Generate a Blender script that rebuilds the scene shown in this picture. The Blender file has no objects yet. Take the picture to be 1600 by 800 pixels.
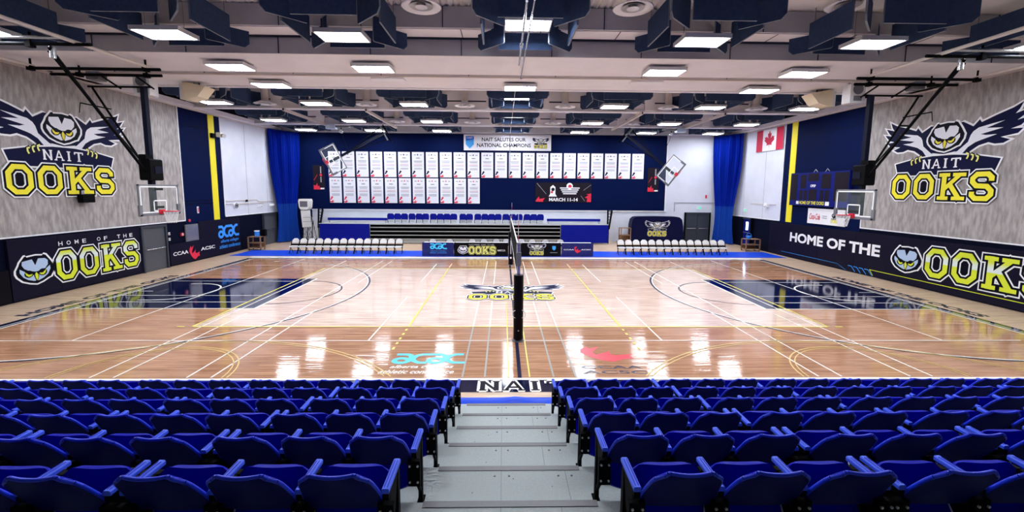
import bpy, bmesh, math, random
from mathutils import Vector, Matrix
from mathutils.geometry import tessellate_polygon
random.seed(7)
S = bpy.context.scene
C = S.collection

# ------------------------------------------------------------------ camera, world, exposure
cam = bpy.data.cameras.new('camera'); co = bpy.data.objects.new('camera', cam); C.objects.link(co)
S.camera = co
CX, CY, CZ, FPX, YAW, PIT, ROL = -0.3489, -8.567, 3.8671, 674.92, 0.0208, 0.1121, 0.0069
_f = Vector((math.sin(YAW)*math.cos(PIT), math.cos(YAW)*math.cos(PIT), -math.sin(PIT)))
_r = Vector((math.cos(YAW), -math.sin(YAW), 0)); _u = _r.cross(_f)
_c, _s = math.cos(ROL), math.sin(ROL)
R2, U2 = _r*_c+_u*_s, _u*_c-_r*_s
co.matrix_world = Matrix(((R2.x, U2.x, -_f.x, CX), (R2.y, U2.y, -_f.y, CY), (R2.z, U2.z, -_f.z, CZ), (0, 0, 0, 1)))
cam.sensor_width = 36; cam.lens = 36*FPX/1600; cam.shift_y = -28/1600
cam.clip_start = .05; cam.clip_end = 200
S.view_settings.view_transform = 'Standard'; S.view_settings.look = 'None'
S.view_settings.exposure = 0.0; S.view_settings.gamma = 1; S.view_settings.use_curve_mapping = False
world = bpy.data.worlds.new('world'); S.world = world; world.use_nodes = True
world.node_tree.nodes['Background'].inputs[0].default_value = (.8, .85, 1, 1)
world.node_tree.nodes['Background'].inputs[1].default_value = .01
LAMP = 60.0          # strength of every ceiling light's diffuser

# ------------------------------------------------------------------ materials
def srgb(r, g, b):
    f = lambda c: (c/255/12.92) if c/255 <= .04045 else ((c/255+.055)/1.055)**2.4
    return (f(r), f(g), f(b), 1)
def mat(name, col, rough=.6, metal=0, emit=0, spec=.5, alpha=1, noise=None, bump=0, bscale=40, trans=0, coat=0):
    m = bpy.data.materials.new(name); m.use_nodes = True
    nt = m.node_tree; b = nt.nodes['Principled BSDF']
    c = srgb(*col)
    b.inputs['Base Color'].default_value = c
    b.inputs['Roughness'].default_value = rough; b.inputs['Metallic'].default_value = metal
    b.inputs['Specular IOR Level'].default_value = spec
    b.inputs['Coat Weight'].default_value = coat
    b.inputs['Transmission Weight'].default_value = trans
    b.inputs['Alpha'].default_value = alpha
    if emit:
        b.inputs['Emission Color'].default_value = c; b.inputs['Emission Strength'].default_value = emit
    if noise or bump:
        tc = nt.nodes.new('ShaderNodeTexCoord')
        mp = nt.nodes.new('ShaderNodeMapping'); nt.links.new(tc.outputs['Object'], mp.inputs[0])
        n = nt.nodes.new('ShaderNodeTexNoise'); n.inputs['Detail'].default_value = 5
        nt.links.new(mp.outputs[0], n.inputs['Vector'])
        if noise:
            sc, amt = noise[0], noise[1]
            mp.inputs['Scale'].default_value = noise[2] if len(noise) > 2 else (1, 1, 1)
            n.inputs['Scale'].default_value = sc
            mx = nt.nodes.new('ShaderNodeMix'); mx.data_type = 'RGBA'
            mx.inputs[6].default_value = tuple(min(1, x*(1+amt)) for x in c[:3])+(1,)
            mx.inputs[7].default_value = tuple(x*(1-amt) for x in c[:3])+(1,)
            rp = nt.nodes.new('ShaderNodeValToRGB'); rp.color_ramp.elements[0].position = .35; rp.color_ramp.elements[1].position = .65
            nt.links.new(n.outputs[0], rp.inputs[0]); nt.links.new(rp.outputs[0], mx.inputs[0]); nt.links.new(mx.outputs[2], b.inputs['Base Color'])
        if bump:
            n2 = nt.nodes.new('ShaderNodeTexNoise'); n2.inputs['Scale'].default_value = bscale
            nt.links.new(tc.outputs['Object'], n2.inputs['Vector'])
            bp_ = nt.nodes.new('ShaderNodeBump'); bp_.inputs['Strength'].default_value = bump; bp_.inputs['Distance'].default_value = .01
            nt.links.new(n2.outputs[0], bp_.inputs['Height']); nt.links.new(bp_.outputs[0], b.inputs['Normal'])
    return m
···
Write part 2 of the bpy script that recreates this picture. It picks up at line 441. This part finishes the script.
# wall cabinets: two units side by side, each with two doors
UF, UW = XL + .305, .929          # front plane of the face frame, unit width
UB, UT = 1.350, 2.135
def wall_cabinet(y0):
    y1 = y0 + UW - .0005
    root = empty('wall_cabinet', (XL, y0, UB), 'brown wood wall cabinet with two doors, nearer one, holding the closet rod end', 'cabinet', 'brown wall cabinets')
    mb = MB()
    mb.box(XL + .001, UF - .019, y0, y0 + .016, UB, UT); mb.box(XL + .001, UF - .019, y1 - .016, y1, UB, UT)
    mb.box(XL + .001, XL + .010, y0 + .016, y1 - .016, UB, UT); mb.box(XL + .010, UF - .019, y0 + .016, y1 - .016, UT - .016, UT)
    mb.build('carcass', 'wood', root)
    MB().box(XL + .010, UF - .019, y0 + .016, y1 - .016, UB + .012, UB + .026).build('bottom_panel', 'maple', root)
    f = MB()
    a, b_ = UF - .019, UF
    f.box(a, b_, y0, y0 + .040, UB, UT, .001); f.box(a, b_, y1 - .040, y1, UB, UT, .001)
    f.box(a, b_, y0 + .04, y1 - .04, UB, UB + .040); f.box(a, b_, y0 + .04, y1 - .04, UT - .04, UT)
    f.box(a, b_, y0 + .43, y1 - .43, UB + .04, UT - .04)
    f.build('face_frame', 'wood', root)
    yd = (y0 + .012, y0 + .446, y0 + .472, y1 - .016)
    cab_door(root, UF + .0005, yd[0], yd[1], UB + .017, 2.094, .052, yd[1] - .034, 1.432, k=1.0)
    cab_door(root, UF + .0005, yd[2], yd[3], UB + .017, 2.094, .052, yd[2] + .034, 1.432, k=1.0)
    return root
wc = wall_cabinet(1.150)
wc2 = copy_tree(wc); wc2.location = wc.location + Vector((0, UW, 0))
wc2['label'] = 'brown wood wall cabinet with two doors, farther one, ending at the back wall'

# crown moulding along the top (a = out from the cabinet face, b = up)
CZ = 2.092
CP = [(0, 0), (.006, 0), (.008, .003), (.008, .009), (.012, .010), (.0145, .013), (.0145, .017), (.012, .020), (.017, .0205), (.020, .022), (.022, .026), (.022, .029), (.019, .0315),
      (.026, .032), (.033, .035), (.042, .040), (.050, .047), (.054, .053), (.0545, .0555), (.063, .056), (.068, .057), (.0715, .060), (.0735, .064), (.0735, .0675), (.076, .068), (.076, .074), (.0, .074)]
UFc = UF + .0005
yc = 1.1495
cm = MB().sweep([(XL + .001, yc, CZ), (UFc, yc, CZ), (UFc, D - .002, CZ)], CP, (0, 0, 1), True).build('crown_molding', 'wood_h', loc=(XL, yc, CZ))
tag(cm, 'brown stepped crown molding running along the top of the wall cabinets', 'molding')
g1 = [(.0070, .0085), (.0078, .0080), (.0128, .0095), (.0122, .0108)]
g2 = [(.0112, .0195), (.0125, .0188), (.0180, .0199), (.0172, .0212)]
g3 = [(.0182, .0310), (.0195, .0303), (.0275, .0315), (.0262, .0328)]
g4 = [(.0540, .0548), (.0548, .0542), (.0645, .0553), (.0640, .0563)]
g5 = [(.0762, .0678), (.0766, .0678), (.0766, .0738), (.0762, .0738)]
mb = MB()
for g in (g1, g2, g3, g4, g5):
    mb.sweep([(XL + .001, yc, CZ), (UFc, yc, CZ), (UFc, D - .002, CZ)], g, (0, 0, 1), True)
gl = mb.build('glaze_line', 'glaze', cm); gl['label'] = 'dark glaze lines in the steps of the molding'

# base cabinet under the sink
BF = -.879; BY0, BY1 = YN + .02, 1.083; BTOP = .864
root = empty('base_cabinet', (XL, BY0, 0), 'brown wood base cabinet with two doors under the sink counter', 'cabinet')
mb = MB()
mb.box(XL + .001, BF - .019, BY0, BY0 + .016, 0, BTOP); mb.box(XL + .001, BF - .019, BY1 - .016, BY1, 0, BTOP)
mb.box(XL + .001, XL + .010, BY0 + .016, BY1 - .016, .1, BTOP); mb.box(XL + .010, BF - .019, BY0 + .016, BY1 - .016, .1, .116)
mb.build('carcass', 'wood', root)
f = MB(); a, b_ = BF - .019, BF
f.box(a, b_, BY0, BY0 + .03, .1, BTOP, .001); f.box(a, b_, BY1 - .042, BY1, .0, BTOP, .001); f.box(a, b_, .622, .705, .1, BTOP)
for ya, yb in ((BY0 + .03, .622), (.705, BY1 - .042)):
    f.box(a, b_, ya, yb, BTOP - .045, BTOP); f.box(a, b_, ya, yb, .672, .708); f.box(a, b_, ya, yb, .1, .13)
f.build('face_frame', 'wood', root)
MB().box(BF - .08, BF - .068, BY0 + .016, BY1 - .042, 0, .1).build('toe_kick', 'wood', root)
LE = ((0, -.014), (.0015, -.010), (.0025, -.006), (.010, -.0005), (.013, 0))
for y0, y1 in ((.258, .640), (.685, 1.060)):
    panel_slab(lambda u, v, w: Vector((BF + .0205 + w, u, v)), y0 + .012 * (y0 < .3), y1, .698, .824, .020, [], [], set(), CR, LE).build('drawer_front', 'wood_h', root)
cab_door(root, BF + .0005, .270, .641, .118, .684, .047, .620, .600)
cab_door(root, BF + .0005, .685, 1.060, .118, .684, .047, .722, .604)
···
Word for word, restate the lines beginning with the one that has "Generate a Blender" and ending with the one that has "C = S.collection". Keep both ends and skip any pictures.

**TASK SOLUTION:**
Generate a Blender script that rebuilds the scene shown in this picture. The Blender file has no objects yet. Take the picture to be 1600 by 800 pixels.
import bpy, bmesh, math, random
from mathutils import Vector, Matrix
from mathutils.geometry import tessellate_polygon
random.seed(7)
S = bpy.context.scene
C = S.collection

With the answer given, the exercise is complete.